**What is expected**: Select every line holding the word "scene" and copy it.

**Input records**:

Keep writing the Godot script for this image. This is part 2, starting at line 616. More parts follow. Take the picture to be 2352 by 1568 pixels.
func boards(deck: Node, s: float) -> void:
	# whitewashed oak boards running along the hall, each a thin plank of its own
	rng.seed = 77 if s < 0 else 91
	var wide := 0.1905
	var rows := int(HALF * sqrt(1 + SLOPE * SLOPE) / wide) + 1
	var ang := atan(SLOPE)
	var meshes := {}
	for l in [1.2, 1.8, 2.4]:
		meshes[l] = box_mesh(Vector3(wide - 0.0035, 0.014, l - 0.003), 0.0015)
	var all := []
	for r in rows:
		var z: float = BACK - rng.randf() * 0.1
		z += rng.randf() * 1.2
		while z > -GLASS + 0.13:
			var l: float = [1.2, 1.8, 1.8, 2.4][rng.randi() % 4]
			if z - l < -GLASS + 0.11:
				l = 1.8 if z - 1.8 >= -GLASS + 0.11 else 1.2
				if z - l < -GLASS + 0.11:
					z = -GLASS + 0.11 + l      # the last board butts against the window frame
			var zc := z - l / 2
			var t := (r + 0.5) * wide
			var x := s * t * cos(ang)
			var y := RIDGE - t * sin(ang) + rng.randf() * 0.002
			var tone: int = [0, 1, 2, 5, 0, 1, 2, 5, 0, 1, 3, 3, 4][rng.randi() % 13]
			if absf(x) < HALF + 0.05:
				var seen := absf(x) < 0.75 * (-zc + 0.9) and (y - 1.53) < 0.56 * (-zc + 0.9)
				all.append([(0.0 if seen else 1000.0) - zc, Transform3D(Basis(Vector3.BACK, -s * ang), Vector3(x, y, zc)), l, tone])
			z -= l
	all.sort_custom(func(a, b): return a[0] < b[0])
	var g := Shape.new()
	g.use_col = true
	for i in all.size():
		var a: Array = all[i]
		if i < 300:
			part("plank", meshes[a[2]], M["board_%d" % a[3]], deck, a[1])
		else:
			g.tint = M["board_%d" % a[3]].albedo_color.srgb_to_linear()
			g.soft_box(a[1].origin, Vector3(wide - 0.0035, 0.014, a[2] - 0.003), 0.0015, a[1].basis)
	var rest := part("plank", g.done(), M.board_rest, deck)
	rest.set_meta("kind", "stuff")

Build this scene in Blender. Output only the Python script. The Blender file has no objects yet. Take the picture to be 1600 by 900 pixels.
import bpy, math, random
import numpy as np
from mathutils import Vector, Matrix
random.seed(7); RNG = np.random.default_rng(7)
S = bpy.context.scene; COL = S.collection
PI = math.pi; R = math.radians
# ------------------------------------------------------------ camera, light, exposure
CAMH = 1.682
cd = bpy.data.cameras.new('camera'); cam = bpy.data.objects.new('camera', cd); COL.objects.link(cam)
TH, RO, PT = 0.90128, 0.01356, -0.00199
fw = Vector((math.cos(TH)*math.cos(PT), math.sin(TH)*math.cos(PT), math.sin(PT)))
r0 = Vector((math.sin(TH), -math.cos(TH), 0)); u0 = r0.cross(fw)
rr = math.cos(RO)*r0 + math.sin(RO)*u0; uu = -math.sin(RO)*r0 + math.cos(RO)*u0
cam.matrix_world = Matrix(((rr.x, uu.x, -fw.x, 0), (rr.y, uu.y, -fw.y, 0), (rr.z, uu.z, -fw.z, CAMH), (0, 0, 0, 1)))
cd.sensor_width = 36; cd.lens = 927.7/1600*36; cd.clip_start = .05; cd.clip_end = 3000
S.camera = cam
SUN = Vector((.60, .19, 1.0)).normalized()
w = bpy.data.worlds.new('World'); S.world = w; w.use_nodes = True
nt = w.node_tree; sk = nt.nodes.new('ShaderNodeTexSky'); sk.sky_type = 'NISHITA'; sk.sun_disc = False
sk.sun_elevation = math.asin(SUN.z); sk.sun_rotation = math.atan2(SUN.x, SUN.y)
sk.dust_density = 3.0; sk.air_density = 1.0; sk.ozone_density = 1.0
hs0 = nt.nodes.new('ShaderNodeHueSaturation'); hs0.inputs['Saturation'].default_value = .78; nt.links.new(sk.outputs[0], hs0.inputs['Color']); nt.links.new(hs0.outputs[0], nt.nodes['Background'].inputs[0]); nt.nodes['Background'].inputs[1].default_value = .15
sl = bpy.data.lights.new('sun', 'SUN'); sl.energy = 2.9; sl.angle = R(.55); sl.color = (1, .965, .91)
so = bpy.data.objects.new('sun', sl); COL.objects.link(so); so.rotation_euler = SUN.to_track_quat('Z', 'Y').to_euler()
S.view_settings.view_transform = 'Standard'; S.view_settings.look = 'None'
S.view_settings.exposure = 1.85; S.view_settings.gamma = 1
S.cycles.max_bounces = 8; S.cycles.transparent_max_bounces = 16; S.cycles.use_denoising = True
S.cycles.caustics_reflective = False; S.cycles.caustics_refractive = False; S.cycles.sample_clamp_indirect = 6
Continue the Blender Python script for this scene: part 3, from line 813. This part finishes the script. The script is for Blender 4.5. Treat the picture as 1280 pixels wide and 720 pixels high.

**Response to this exercise**:
Build this scene in Blender. Output only the Python script. The Blender file has no objects yet. Take the picture to be 1600 by 900 pixels.
S = bpy.context.scene; COL = S.collection
Continue the Blender Python script for this scene: part 3, from line 813. This part finishes the script. The script is for Blender 4.5. Treat the picture as 1280 pixels wide and 720 pixels high.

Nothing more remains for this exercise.